* ENTRIES SHOWN:
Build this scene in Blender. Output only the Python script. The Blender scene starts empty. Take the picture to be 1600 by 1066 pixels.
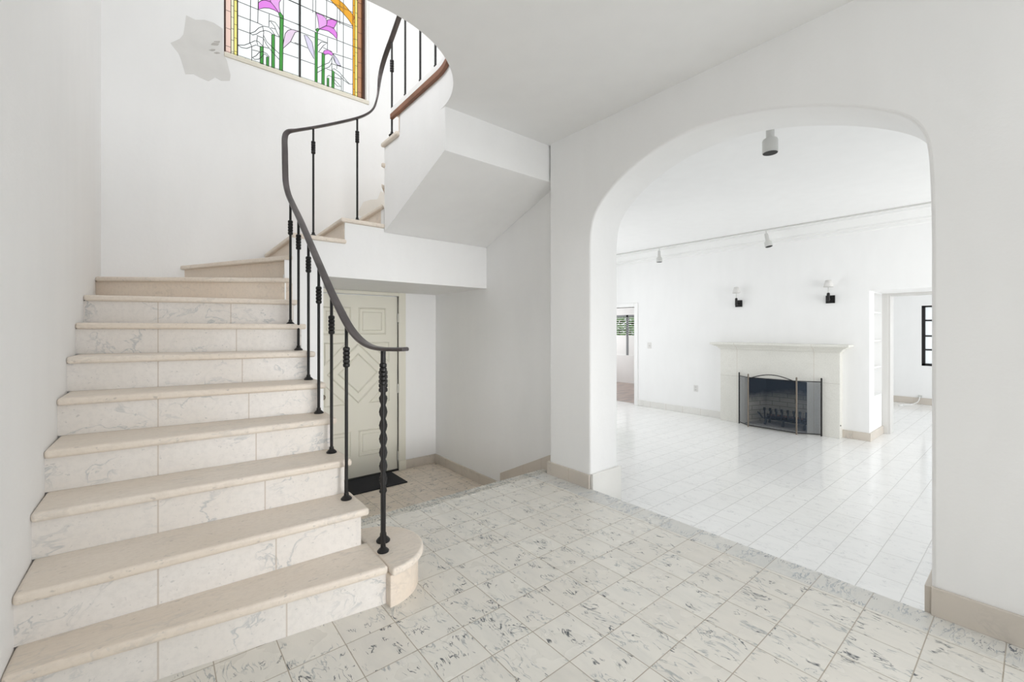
import bpy, bmesh, math, random
from mathutils import Vector, Matrix
random.seed(7)
SC = bpy.context.scene
COL = SC.collection

# ------------------------------------------------------------------ camera
YAW = 39.33
cam_data = bpy.data.cameras.new('camera')
cam = bpy.data.objects.new('camera', cam_data)
COL.objects.link(cam)
cam.location = (0, 0, 1.2)
cam.rotation_euler = (math.radians(90), 0, math.radians(-YAW))
cam_data.sensor_width = 36
cam_data.lens = 675.0 / 1600 * 36
cam_data.shift_y = -16.0 / 1600
cam_data.clip_start = 0.02
SC.camera = cam

# ------------------------------------------------------------------ sky, exposure
SC.view_settings.view_transform = 'Standard'
SC.view_settings.look = 'None'
SC.view_settings.exposure = 0.36
SC.view_settings.gamma = 1.0
SC.view_settings.use_curve_mapping = False
SC.cycles.max_bounces = 10
SC.cycles.diffuse_bounces = 7
SC.cycles.transparent_max_bounces = 12
SC.cycles.use_denoising = True
SC.cycles.sample_clamp_indirect = 6.0
world = bpy.data.worlds.new('overcast_sky')
SC.world = world
world.use_nodes = True
bg = world.node_tree.nodes['Background']
bg.inputs[0].default_value = (0.93, 0.97, 1.0, 1)
bg.inputs[1].default_value = .95

XLW = -.36
def area(name, loc, rot, sx, sy, power, color=(1, 1, 1), spread=180):
    d = bpy.data.lights.new(name, 'AREA')
    d.shape = 'RECTANGLE'
    d.size, d.size_y, d.energy, d.color = sx, sy, power, color
    d.spread = math.radians(spread)
    o = bpy.data.objects.new(name, d)
    COL.objects.link(o)
    o.location = loc
    o.rotation_euler = [math.radians(a) for a in rot]
    return o

# daylight through the openings of the place (front windows behind the camera, upper hall window,
# living room windows on its near side, far rooms), plus three added fill lamps out of view
area('front_window_daylight', (1.1, -4.9, 1.3), (88, 0, 0), 2.5, 2.2, 20, (.98, 0.985, 1.0))
area('hall_side_fill', (2.52, -1.1, 1.55), (0, 90, 0), 1.5, 1.3, 18, (.96, .98, 1.0))  # unseen lamp added before the solid wall, brightens the left wall
area('entry_fill_beam', (1.15, -4.85, .95), (87.5, 0, -3), .9, 1.7, 6.2, (1.0, .995, .985), 30)  # narrow unseen beam added to brighten the entry below the stair
area('upper_hall_daylight', (1.1, -4.9, 4.3), (90, 0, 0), 2.8, 1.8, 52, (.98, 0.99, 1.0))
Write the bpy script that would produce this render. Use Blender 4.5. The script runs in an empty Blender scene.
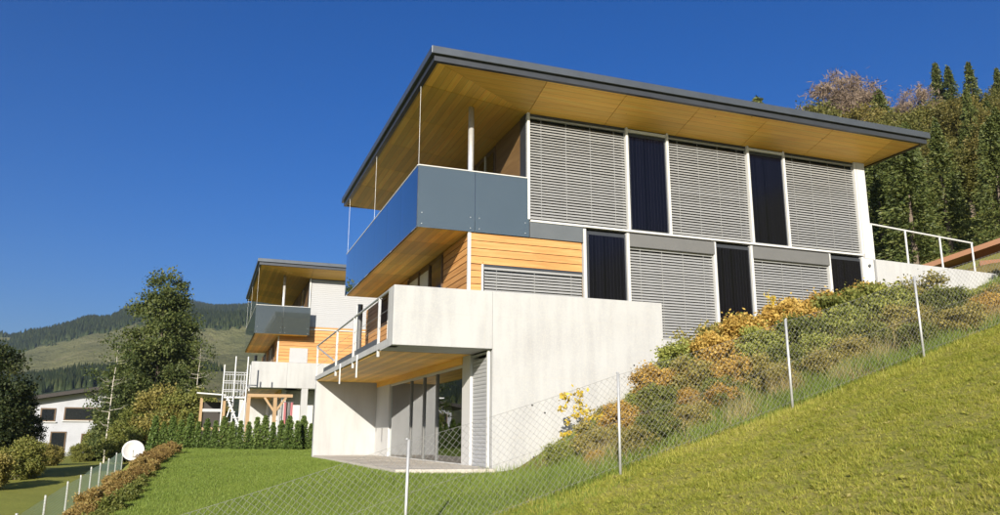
import bpy, math, random
import numpy as np
from mathutils import Matrix, Vector

R = math.radians
rng = np.random.default_rng(7)
random.seed(7)
SC = bpy.context.scene
COL = SC.collection

# ------------------------------------------------------------------ camera
cam_d = bpy.data.cameras.new('camera')
cam_d.sensor_width = 36.0
cam_d.lens = 28.43
cam_d.clip_start = 0.1
cam_d.clip_end = 12000
cam = bpy.data.objects.new('camera', cam_d)
COL.objects.link(cam)
CAM = np.array([-6.748, -16.452, 0.678])
_r = Vector((0.93837, -0.34562, 0.00387)); _u = Vector((-0.08007, -0.20647, 0.97517)); _f = Vector((0.33624, 0.91538, 0.22142))
cam.matrix_world = Matrix(((_r.x, _u.x, -_f.x, CAM[0]), (_r.y, _u.y, -_f.y, CAM[1]), (_r.z, _u.z, -_f.z, CAM[2]), (0, 0, 0, 1)))
SC.camera = cam

# ------------------------------------------------------------------ light
SUN = Vector((-1.33, -2.57, 1.0)).normalized()      # towards the sun
world = bpy.data.worlds.new('World'); SC.world = world; world.use_nodes = True
wn = world.node_tree; wn.nodes.clear()
sky = wn.nodes.new('ShaderNodeTexSky'); sky.sky_type = 'NISHITA'; sky.sun_disc = False
sky.sun_elevation = math.asin(SUN.z)
sky.sun_rotation = math.atan2(SUN.x, SUN.y)
sky.altitude = 400; sky.air_density = 1.0; sky.dust_density = 3.2; sky.ozone_density = 6.0
bg = wn.nodes.new('ShaderNodeBackground'); bg.inputs['Strength'].default_value = 0.064
wo = wn.nodes.new('ShaderNodeOutputWorld')
hs = wn.nodes.new('ShaderNodeHueSaturation'); hs.inputs['Saturation'].default_value = 1.24; hs.inputs['Hue'].default_value = 0.514
wn.links.new(sky.outputs[0], hs.inputs['Color']); wn.links.new(hs.outputs[0], bg.inputs['Color']); wn.links.new(bg.outputs[0], wo.inputs['Surface'])
sd = bpy.data.lights.new('sun', 'SUN'); sd.energy = 5.0; sd.angle = R(0.5); sd.color = (1.0, 0.92, 0.79)
sun = bpy.data.objects.new('sun', sd); COL.objects.link(sun)
sun.rotation_euler = SUN.to_track_quat('Z', 'Y').to_euler(); sun.location = (-20, -30, 40)

SC.view_settings.view_transform = 'Standard'; SC.view_settings.look = 'None'
SC.view_settings.exposure = 0.95; SC.view_settings.gamma = 1.0; SC.view_settings.use_curve_mapping = False
SC.render.engine = 'CYCLES'
SC.cycles.use_denoising = True
SC.cycles.max_bounces = 8; SC.cycles.transparent_max_bounces = 24
SC.cycles.sample_clamp_indirect = 6

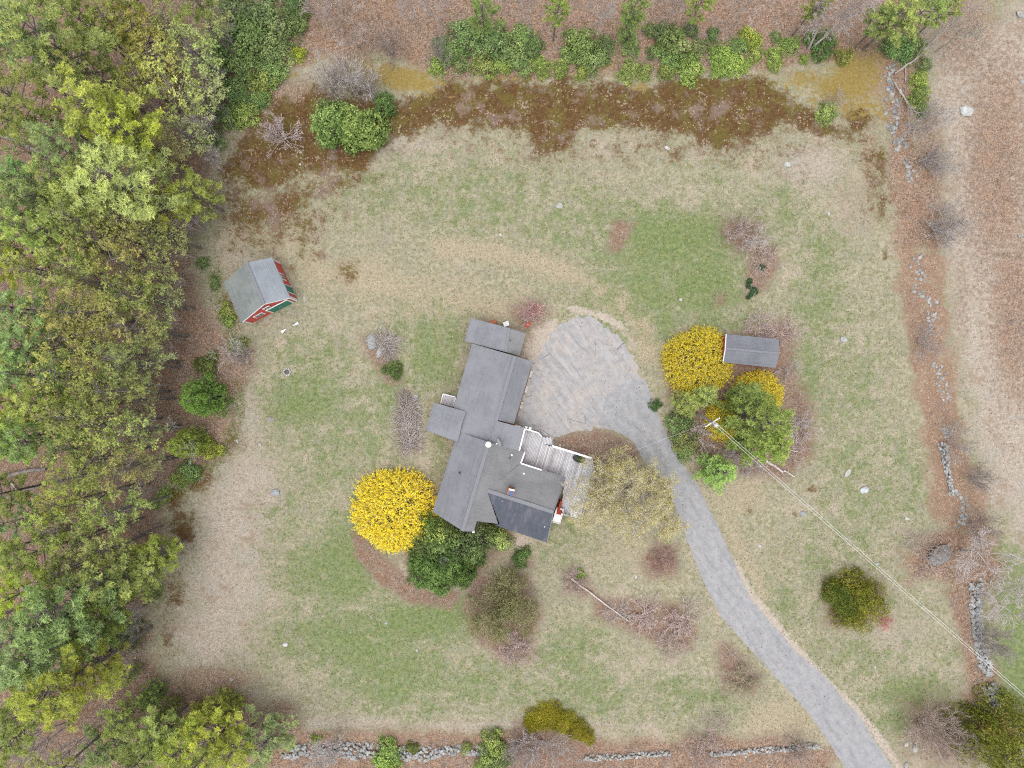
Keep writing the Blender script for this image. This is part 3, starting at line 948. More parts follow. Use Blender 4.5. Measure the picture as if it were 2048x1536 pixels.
for i in range(5):
    make_shrub('laurel', 400 + i, R=1.2, Hh=1.3, n=2100, size=0.085, lump=0.55, csize=0.12, gap=0.3, inner=0.4)
for i in range(2):
    make_shrub('rhodo', 420 + i, R=2.0, Hh=2.2, n=5600, size=0.11, lump=0.5, inner=0.5, csize=0.15, gap=0.25)
make_shrub('tuft', 431, R=0.5, Hh=0.4, n=700, size=0.06, lump=0.3, csize=0.06)
make_shrub('juniper', 432, R=2.5, Hh=1.6, n=9000, size=0.10, lump=0.5, tdev=0.22, inner=0.35, aspect=0.25, stems=90, csize=0.16, gap=0.2)


def make_forsythia(seed, R=4.0, Hh=3.0, sprays=2900, petals=30):
    """a rounded mound of arching sprays, each strung with small flowers"""
    r = np.random.default_rng(seed)
    lob = rand_unit(r, 14)
    lob[:, 2] = np.abs(lob[:, 2])
    d = rand_unit(r, sprays)
    d[:, 2] = np.abs(d[:, 2])
    dots = np.max(d @ lob.T, axis=1)
    shell = (0.80 + 0.22 * np.clip((dots - 0.7) / 0.3, 0, 1)) * (0.5 + 0.5 * r.random(sprays) ** 0.5)
    base = d * shell[:, None] * [R, R, Hh] * 0.93
    dirn = unit(d * [1, 1, 0.4] * 0.9 + rand_unit(r, sprays) * 0.8 + [0, 0, 0.25])
    L = r.uniform(0.35, 0.85, sprays)
    mid = base + dirn * L[:, None] * 0.5
    tip = mid + unit(dirn + [0, 0, -0.55]) * L[:, None] * 0.5
    ok = r.random(sprays) < 0.95
    u = r.random((sprays, petals))[:, :, None]
    c = np.where(u < 0.5, base[:, None] + (mid - base)[:, None] * u * 2, mid[:, None] + (tip - mid)[:, None] * (u - 0.5) * 2)
    st_ = np.repeat(np.clip(0.45 + r.normal(size=sprays) * 0.2, 0, 1)[:, None], petals, 1)[ok]
    c = c[ok].reshape(-1, 3) + r.normal(size=(ok.sum() * petals, 3)) * 0.035
    c[:, 2] = np.maximum(c[:, 2], 0.05)
    n = len(c)
    v, f = leaves(r, c, unit(rand_unit(r, n) + [0, 0, 0.5]), r.uniform(0.03, 0.058, n), 0.6)
    fl = mesh_np("forsythia_flowers", v, f, M['flower'], np.repeat(np.clip(st_.ravel() + r.normal(size=n) * 0.22, 0, 1), 2))
    k = 240
    e = d[:k] * [R, R, Hh] * 0.8
    o = r.normal(size=(k, 3)) * [0.25, 0.25, 0]
    v, f = sticks(np.concatenate([base, mid, o]), np.concatenate([mid, tip, e]), np.concatenate([np.full(2 * sprays, .014), np.full(k, .022)]), np.full(2 * sprays + k, .010), 3)
    st = mesh_np("forsythia_stems", v, f, M['wood'])
    proto('forsythia', R, Hh, 0.5, [("stems", st), ("flowers", fl)])


make_forsythia(500)
make_forsythia(501)


def grow(r, segs, p, d, L, rad, lvl, spec, ends):
    """one limb: a crooked polyline, then its children"""
    n = spec['n'][lvl]
    pts = [p]
    dd = d
    for q in range(n):
        dd = dd + r.normal(size=3) * spec['wob'] + np.array([0, 0, spec['up'][lvl]])
        dd = dd / np.linalg.norm(dd)
        pts.append(pts[-1] + dd * L / n)
    last = lvl == len(spec['n']) - 1
    for q in range(n):
        f0, f1 = 1 - q / n * 0.75, 1 - (q + 1) / n * 0.75
        segs.append((pts[q], pts[q + 1], rad * f0, rad * f1))
    if last:
        ends.append(pts[-1])
        ends.append(pts[n // 2])
        return
    kids = spec['kids'][lvl]
    for q in range(kids):
        u = r.uniform(spec['from'][lvl], 1.0)
        i = min(int(u * n), n - 1)
        fr = u * n - i
        pp = pts[i] * (1 - fr) + pts[i + 1] * fr
        ax = pts[i + 1] - pts[i]
        ax = ax / np.linalg.norm(ax)
        side = np.cross(ax, r.normal(size=3))
        side = side / np.linalg.norm(side)
        a = math.radians(r.uniform(*spec['ang'][lvl]))
        nd = ax * math.cos(a) + side * math.sin(a)
        grow(r, segs, pp, nd, L * spec['len'][lvl] * r.uniform(0.7, 1.2) * (1.15 - 0.45 * u), rad * (1 - 0.75 * u) * 0.62 + 0.004, lvl + 1, spec, ends)


def make_bare(kind, seed, Hh, R, spec, mat, trunks=1, trunk_len=0.6, rad=0.16, spread=0.1, buds=0, budmat='bud', cf=0.6, tw=0.016, bsz=(0.03, 0.06)):
    r = np.random.default_rng(seed)
    segs, ends = [], []
    for t in range(trunks):
        az = 6.283 * t / trunks + r.uniform(-.4, .4)
        d = np.array([math.cos(az) * spread, math.sin(az) * spread, 1.0])
        if trunks > 1:
            d[:2] *= r.uniform(0.4, 1.4)
        grow(r, segs, np.array([0, 0, -0.05]) + np.array([math.cos(az), math.sin(az), 0]) * rad * (trunks > 1) * 1.5, d / np.linalg.norm(d),
             Hh * trunk_len * r.uniform(.85, 1.1), rad, 0, spec, ends)
    p0 = np.array([s[0] for s in segs]); p1 = np.array([s[1] for s in segs])
    ra = np.array([s[2] for s in segs]); rb = np.array([s[3] for s in segs])
    allp = np.concatenate([p0, p1])
    curR = np.percentile(np.linalg.norm(allp[:, :2], axis=1), 95)
    curH = allp[:, 2].max()
    k = np.array([R / curR, R / curR, Hh / curH])
    p0, p1 = p0 * k, p1 * k
    thick = ra > 0.035
    parts = []
    if thick.any():
        parts.append(sticks(p0[thick], p1[thick], ra[thick], rb[thick], 6))
    parts.append(sticks(p0[~thick], p1[~thick], np.maximum(ra[~thick], tw), np.maximum(rb[~thick], tw * 0.7), 3))
    v, f = join(parts)
    out = [("branches", mesh_np(kind + "_branches", v, f, M[mat]))]
    if buds:
        e = np.array(ends) * k
        c = np.repeat(e, buds, 0) + r.normal(size=(len(e) * buds, 3)) * 0.14
        n = len(c)
        v, f = leaves(r, c, rand_unit(r, n), r.uniform(*bsz, n), 0.6)
        out.append(("foliage", mesh_np(kind + "_buds", v, f, M[budmat], np.repeat(r.random(n), 2))))
    proto(kind, R, Hh, cf, out)


SPEC_TREE = dict(n=[6, 5, 4, 3], kids=[10, 8, 7], len=[0.6, 0.5, 0.5], ang=[(30, 60), (30, 60), (30, 60)], up=[0.0, 0.10, 0.06, 0.03], wob=0.13)
SPEC_TREE['from'] = [0.35, 0.3, 0.3]
SPEC_SHRUB = dict(n=[5, 4, 3], kids=[5, 4], len=[0.5, 0.5], ang=[(15, 45), (20, 55)], up=[0.05, 0.03, 0.0], wob=0.14)
SPEC_SHRUB['from'] = [0.25, 0.25]
for i in range(3):
    make_bare('bare_tree', 600 + i, 11, 2.8, SPEC_TREE, 'twig', 1 + i % 2, 0.55, 0.13, 0.25, tw=0.02)
for i in range(4):
    make_bare('bare_shrub', 620 + i, 2.4, 2.2, SPEC_SHRUB, 'twig', 22 if i < 3 else 13, 0.8, 0.034, 1.0, cf=0.4, tw=0.018)
for i in range(2):
    make_bare('birch', 640 + i, 12, 2.0, dict(SPEC_TREE, kids=[7, 5, 5], wob=0.08), 'birch', 1, 0.7, 0.085, 0.1, tw=0.014)
SPEC_MAPLE = dict(n=[6, 5, 4, 3, 2], kids=[8, 7, 5, 4], len=[0.6, 0.5, 0.5, 0.5], ang=[(30, 60), (30, 65), (30, 60), (25, 60)], up=[0.0, 0.06, 0.04, 0.03, 0.0], wob=0.14)
SPEC_MAPLE['from'] = [0.3, 0.3, 0.3, 0.2]
make_bare('maple', 650, 11, 5.4, SPEC_MAPLE, 'twig', 8, 0.55, 0.13, 0.7, buds=2, cf=0.6, tw=0.021, bsz=(0.03, 0.055))
SPEC_DENSE = dict(n=[4, 4, 3, 2], kids=[7, 6, 4], len=[0.6, 0.5, 0.5], ang=[(20, 55), (25, 60), (30, 70)], up=[0.04, 0.0, -0.02, -0.02], wob=0.18)
SPEC_DENSE['from'] = [0.25, 0.25, 0.2]
make_bare('crabapple', 655, 6.5, 3.8, SPEC_DENSE, 'twig', 16, 0.6, 0.05, 0.8, buds=4, budmat='leaf', cf=0.5, tw=0.022, bsz=(0.03, 0.055))


def make_stalks(kind, seed, R=1.6, n=125, mat='log', flat=0.4):
    """a heap of dry stems lying fanned out over one another"""
    r = np.random.default_rng(seed)
    a = r.uniform(0, 6.283, n)
    c = r.normal(size=(n, 2)) * R * 0.16
    L = R * r.uniform(0.55, 1.15, n)
    z0 = r.uniform(0.03, 0.25, n)
    p0 = np.stack([c[:, 0], c[:, 1], z0], 1)
    pm = np.stack([c[:, 0] + np.cos(a) * L * .5, c[:, 1] + np.sin(a) * L * .5, z0 + flat * r.random(n)], 1)
    a2 = a + r.normal(size=n) * 0.25
    p1 = pm + np.stack([np.cos(a2) * L * .5, np.sin(a2) * L * .5, -flat * 0.8 * r.random(n)], 1)
    p1[:, 2] = np.maximum(p1[:, 2], 0.03)
    v, f = sticks(np.concatenate([p0, pm]), np.concatenate([pm, p1]), np.full(2 * n, .022), np.full(2 * n, .014), 3)
    proto(kind, R, 0.6, 0.3, [("stems", mesh_np(kind + "_stems", v, f, M[mat]))])


make_stalks('stalks', 700)
make_stalks('stalks', 701)

USED = {}
VR = random.Random(11)


def plant(kind, px, py, r_px, h=None, tint=(1, 1, 1), name=None, label='', cat='tree', group=None, rz=None, sx=1.0, variant=None, z0=0.0):
    """a plant whose crown is centred on photo pixel (px, py) and r_px wide there"""
    vs = PROTO[kind]
    vi = variant if variant is not None else VR.randrange(len(vs))
    R, Hn, cf, parts = vs[vi]
    if h is None:
        h = Hn * (r_px * H / F) / R
    zc = cf * h
    rm = r_px * (H - zc) / F
    loc = W(px, py, zc)
    s = rm / R
    e = empty(name or kind, (loc.x, loc.y, z0), VR.uniform(0, 6.283) if rz is None else rz, label=label, cat=cat, group=group)
    e.scale = (s * sx, s, h / Hn)
    for pn, me in parts:
        o = bpy.data.objects.new(pn, me)
        o.color = (*tint, 1)
        link(o, e)
    return e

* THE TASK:
Write out, from the lines above, only those from the line with "Keep writing the" to the line with "stems=90, csize=0.16, gap=0.2)", exactly as given, including the first and the last.

* ANSWER TO THE PROBLEM:
Keep writing the Blender script for this image. This is part 3, starting at line 948. More parts follow. Use Blender 4.5. Measure the picture as if it were 2048x1536 pixels.
for i in range(5):
    make_shrub('laurel', 400 + i, R=1.2, Hh=1.3, n=2100, size=0.085, lump=0.55, csize=0.12, gap=0.3, inner=0.4)
for i in range(2):
    make_shrub('rhodo', 420 + i, R=2.0, Hh=2.2, n=5600, size=0.11, lump=0.5, inner=0.5, csize=0.15, gap=0.25)
make_shrub('tuft', 431, R=0.5, Hh=0.4, n=700, size=0.06, lump=0.3, csize=0.06)
make_shrub('juniper', 432, R=2.5, Hh=1.6, n=9000, size=0.10, lump=0.5, tdev=0.22, inner=0.35, aspect=0.25, stems=90, csize=0.16, gap=0.2)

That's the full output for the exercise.